The Pact also marked the
final and definitive end of the 1919 Versailles Treaty, with its provision that
all secret treaties were to be banned. Indeed, Hitler stated, “Poland will never
rise again in the form of the Versailles Treaty. That is guaranteed not only by
Germany…but also Russia”. The secret protocol was an exercise Machtpolitik at its most cynical and
enshrined the idea of great power spheres of influence in Europe. Under the protocol,
which was confirmed by the September 1939 German-Soviet Frontier Treaty, the
Baltic States were to be fully occupied by Soviet forces, together with parts of
Finland. Poland was to be divided between Nazi Germany and the Soviet Union,
whilst Soviet border was extended to include parts of Poland.
Why the Pact?
The Pact emerged in the
aftermath of Hitler’s March 1939 occupation of Prague, and in direct
contravention of the September 1938 “peace in our time” Munich Agreement with
Neville Chamberlain’s Britain. With the collapse of Munich, war between
Germany, Britain and France became nigh on inevitable. Britain and France sought
to surround Germany and force it to confront the prospect of a renewed zweifrontenskrieg (two-front war) that
it had faced in World War One. In spite of London’s profound distaste for the
Soviet regime it began putting out diplomatic feelers to Moscow. The Pact
destroyed any such hopes. On August 25, 1939 Britain signed a Mutual Defence
Pact with Poland. This came as a shock to Hitler, who postponed his planned
August 26 invasion.
Perhaps the most
significant reason why Stalin supported the Pact was the state of the Red Army.

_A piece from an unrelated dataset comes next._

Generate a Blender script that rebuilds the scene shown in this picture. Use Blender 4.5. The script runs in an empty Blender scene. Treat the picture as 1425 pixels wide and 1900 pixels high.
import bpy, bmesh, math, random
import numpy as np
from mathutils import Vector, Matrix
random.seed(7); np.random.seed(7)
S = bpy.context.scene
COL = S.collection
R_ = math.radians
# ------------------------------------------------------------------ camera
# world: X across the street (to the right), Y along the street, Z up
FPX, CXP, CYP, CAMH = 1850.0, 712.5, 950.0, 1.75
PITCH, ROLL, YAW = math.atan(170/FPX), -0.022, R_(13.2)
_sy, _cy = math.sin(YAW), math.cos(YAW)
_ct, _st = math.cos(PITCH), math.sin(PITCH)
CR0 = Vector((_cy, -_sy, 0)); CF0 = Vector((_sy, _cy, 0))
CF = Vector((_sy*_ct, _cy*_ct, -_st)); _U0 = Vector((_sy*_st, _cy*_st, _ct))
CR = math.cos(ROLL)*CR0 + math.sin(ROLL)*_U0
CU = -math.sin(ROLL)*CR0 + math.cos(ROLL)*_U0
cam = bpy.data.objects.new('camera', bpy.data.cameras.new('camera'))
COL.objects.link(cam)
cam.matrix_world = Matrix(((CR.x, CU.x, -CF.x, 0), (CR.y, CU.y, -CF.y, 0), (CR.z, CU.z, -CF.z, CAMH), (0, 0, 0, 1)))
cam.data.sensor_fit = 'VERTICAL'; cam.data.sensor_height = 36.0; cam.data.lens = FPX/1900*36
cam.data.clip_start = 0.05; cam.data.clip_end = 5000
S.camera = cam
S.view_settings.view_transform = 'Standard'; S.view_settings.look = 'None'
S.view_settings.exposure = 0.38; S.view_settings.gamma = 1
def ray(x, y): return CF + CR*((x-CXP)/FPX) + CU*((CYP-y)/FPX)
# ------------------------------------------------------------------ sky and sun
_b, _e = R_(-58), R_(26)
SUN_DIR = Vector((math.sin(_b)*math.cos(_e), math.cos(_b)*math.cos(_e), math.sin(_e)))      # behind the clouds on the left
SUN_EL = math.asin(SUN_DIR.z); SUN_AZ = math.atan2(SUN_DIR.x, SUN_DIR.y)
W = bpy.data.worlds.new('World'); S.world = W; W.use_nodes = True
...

In 1938 he had conducted a bloody purge of the senior ranks of the Red Army and
decimated its leadership. The consequences of Stalin's actions were demonstrated by the superb fighting abilities of the Finns
during the so-called Winter War of 1939-40. The Finns inflicted what later
Soviet leader Nikita Khrushchev claimed were up to one million casualties on a poorly-led and equipped Red Army.
Stalin knew a future war between Bolshevism and Nazism was inevitable, but in
1939 the Soviet Union was in no fit state to fight it.
Implementing the Pact
On 1 September 1939, the
Nazis invaded Poland and, in spite of heroic Polish resistance, made steady
progress. Stalin waited until 17 September to be sure Hitler halted his forces
at the agreed demarcation line stipulated by the secret protocol before
ordering the Red Army to seize the Baltic States and parts of Poland. On 22
September 1939, the Red Army and the Wehrmacht even held a joint victory parade
in the seized Polish fortress town of Brest-Litovsk.
The consequences for Poles
and the peoples of the Baltic States was terrifying. Hitler had secured what he regarded as Lebensraum (living space) and began the
forced removal of people he regarded as untermenschen
(under-people) and the resettlement of Germans. It also led to the deportation
and murder of millions of Jews. After a series of conferences between the Nazi
secret police, the Gestapo, and their Soviet counterparts, the NKVD, hard
interrogations began of some 300,000 Polish prisoners of war. On March 5 1940, at
Katyn, the Soviets executed 22,000 Polish military officers and intellectuals
in an effort to decapitate any opposition to their rule on the grounds that they
were ‘counter-revolutionaries’. It was not until the 1980s that then Soviet
leader Mikhail Gorbachev admitted the massacre and apologised. President Putin
has called Katyn a ‘necessary evil’.
The Pact today
The Pact still leaves its
bloody fingerprint on Europe. Parts of Poland (and even Romania) seized under
the terms of the Pact now form parts of Belarus and Ukraine. Moreover, it was
not just World War Two that began on 23 August, 1939, it also led to the Soviet
occupation of much of Central and Eastern Europe and the Cold War. It was not
until 1991 that the ugly blanket of oppression laid down by the Pact was
finally thrown off by the heroic actions of Estonians, Latvians, Lithuanians,
Poles and others.
To hear contemporary
Russian leaders talk again of ‘spheres of influence’ and ‘buffer zones’ is to
hear the language of the Ribbentrop-Molotov Pact. It is also the language of
secret protocols to treaties, of a Europe governed by power, diktat and fear.
It was to stop that ever happening again that both the EU and NATO were
created. The mission is not yet done.
The Pact collapsed on
June 22 1941, with the commencement of Operation Barbarossa and the Nazi invasion
of the Soviet Union, which actually took Stalin by surprise. Stalin immediately
switched sides and sought the support of the Western Allies. Churchill
described the 1941 Anglo-Soviet Agreement as a necessary ‘deal with the devil’.
He went on, “If Hitler invaded Hell I would make at least a favourable mention
of the devil in the House of Commons”.